Von 2002 an machte Anna Maria eine mehrjährige Ausbildung zur Katechetin und begann relativ bald mit dieser Tätigkeit im Institut St. Justinus. Sie bereitete schon damals – wie sie es auch heute tut – Katechumenen auf die Taufe vor. Sie versucht, den vielen, die nach Gott fragen, eine Antwort zu geben. Da es an christlicher Literatur in persischer Sprache mangelt, begann sie mit Übersetzungsarbeiten. Ihre Erfahrung ist, dass viele Leute aus ihrem Heimatland wissen wollen, wer Jesus Christus ist.

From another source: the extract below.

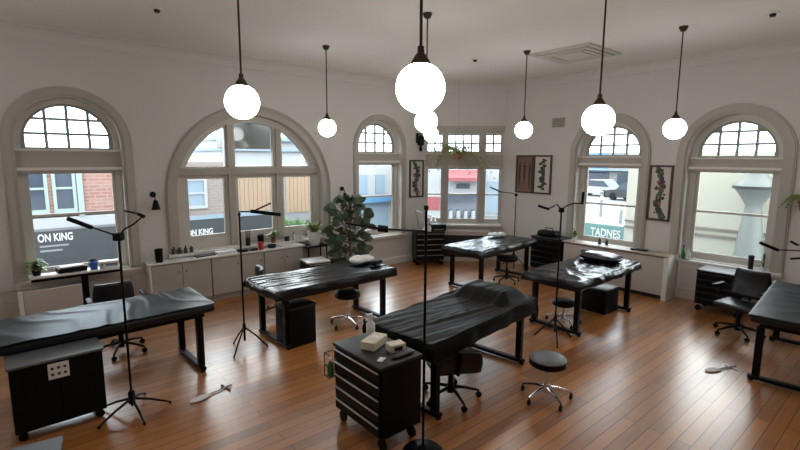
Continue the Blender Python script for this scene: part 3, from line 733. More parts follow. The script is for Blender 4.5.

Seit April ist Frau Jalalifar in der Diözese als pastorale Mitarbeiterin für die Katechese und begleitende Seelsorge für Taufbewerber aus dem persischen und arabischen Raum angestellt. „Solange mich Jesus und die Kirche brauchen können, ist das meine Aufgabe.“ Zur Beendigung des Theologiestudiums in Heiligenkreuz fehlt ihr nur mehr die Diplomarbeit.

Natürlich vermisst sie ihr Heimatland und ihre Eltern. Ob sie einmal nach Österreich kommen können, weiß sie nicht, denn solche Besuche sind nicht einfach.